Synthesis and Temperature Control Performance of Silica Gel Waste Composite Phase Change Materials

In this study, silica gel waste(SGW) was utilized to prepare porous silicon dioxide(PSD) as a carrier, combined with capric acid-hexadecyl alcohol(DA-HD) as the base phase change material(PCM), to develop the composite PCM capric acid-hexadecyl alcohol/porous silicon dioxide(PSD-DA-HD). Expanded graphite(EG) was introduced to enhance the thermal conductivity of the material. The thermal performance of the composite PCM was evaluated using differential scanning calorimetry(DSC), thermogravimetric analysis(TGA), and thermal constant analysis. The composite PCM was then blended with cement mortar to form phase change mortar, and its temperature regulation capability was studied in simulated application experiments. The results indicate that DA-HD is physically encapsulated within the pores of PSD, achieving a loading capacity of 61.7%, with an enthalpy value of 105.6 J/g. The PSD-DA-HD composite PCM demonstrates good shape stability. The introduction of expanded graphite increased the thermal conductivity of the PSD/EG-DA-HD composite PCM to 0.9513 W<middle dot>m-1<middle dot>K-1 but reduced its loading capacity to 49.5%, with an enthalpy value of 88.1 J/g.
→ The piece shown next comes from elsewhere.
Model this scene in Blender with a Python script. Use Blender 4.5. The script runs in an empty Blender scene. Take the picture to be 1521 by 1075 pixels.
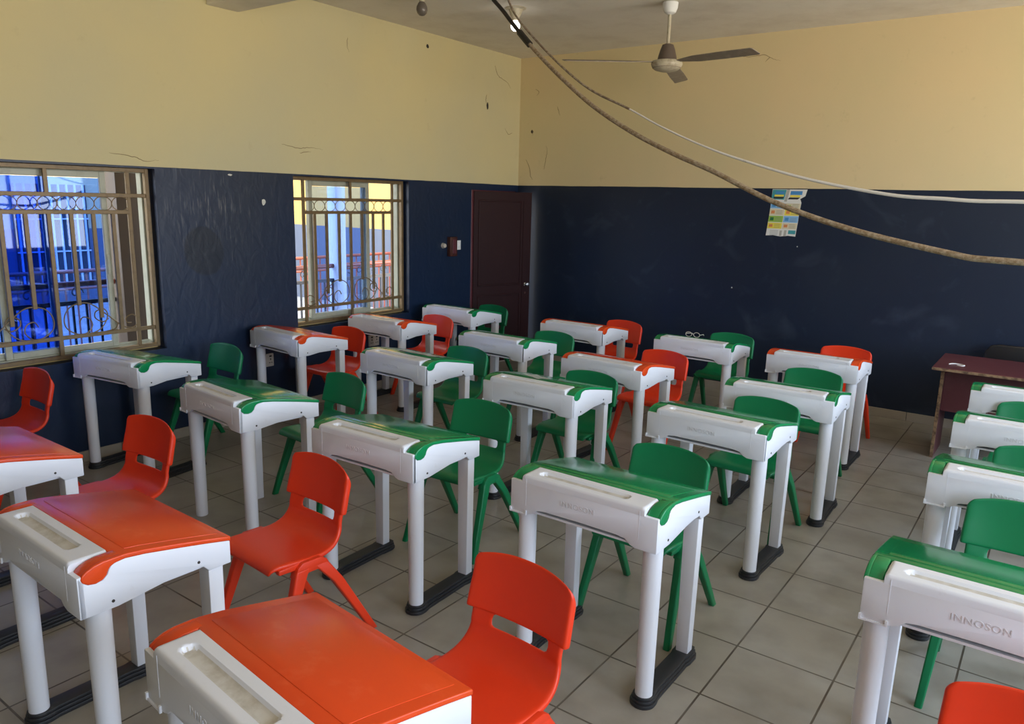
import bpy, bmesh, math, random
from mathutils import Vector, Matrix
random.seed(7)
SC = bpy.context.scene
COL = SC.collection
PI = math.pi

# ------------------------------------------------------------ camera
cam = bpy.data.cameras.new('camera'); camo = bpy.data.objects.new('camera', cam); COL.objects.link(camo)
cam.sensor_fit = 'HORIZONTAL'; cam.sensor_width = 36.0; cam.lens = 1127.74 / 1521 * 36.0
cam.clip_start = 0.05; cam.clip_end = 200
camo.matrix_world = Matrix(((0.8069, -0.1428, 0.5732, 0.0),
                            (0.5902, 0.1546, -0.7923, 0.0),
                            (0.0245, 0.9776, 0.2091, 1.87),
                            (0, 0, 0, 1)))
SC.camera = camo
# ------------------------------------------------------------ world, view
w = bpy.data.worlds.new('sky'); SC.world = w; w.use_nodes = True
bg = w.node_tree.nodes['Background']
tcw = w.node_tree.nodes.new('ShaderNodeTexCoord'); spw = w.node_tree.nodes.new('ShaderNodeSeparateXYZ'); rmp = w.node_tree.nodes.new('ShaderNodeValToRGB')
rmp.color_ramp.elements[0].position = 0.49; rmp.color_ramp.elements[0].color = (1.0, 0.91, 0.79, 1)      # warm glow below the horizon, added to brighten ceiling and upper walls
rmp.color_ramp.elements[1].position = 0.51; rmp.color_ramp.elements[1].color = (0.68, 0.81, 1.0, 1)      # bright hazy sky
maw = w.node_tree.nodes.new('ShaderNodeMath'); maw.operation = 'MULTIPLY_ADD'; maw.inputs[1].default_value = 0.5; maw.inputs[2].default_value = 0.5
w.node_tree.links.new(tcw.outputs['Generated'], spw.inputs[0]); w.node_tree.links.new(spw.outputs['Z'], maw.inputs[0])
w.node_tree.links.new(maw.outputs[0], rmp.inputs[0]); w.node_tree.links.new(rmp.outputs[0], bg.inputs['Color'])
bg.inputs['Strength'].default_value = 2.0
SC.view_settings.view_transform = 'Standard'; SC.view_settings.look = 'None'
SC.view_settings.gamma = 1.0; SC.view_settings.use_curve_mapping = False
SC.view_settings.exposure = 2.58
SC.cycles.max_bounces = 10; SC.cycles.diffuse_bounces = 6; SC.cycles.transparent_max_bounces = 16
SC.cycles.sample_clamp_indirect = 6.0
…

Both PSD-DA-HD and PSD/EG-DA-HD exhibit a maximum working temperature of 92.2 degrees C, ensuring thermal stability below this threshold. When PSD-DA-HD and PSD/EG-DA-HD were mixed with cement mortar, the resulting phase change mortars displayed excellent heat storage and temperature regulation properties. The phase change mortars C-PSD-DA-HD and C-PSD/EG-DA-HD maintained stable temperatures for 12.7 and 6.7 min, respectively, within the temperature range of 18-32 degrees C. In the simulation experiments, the phase change mortar containing PSD-DA-HD extended the temperature regulation duration by 267.92% compared to the control group without PCMs in the same temperature range.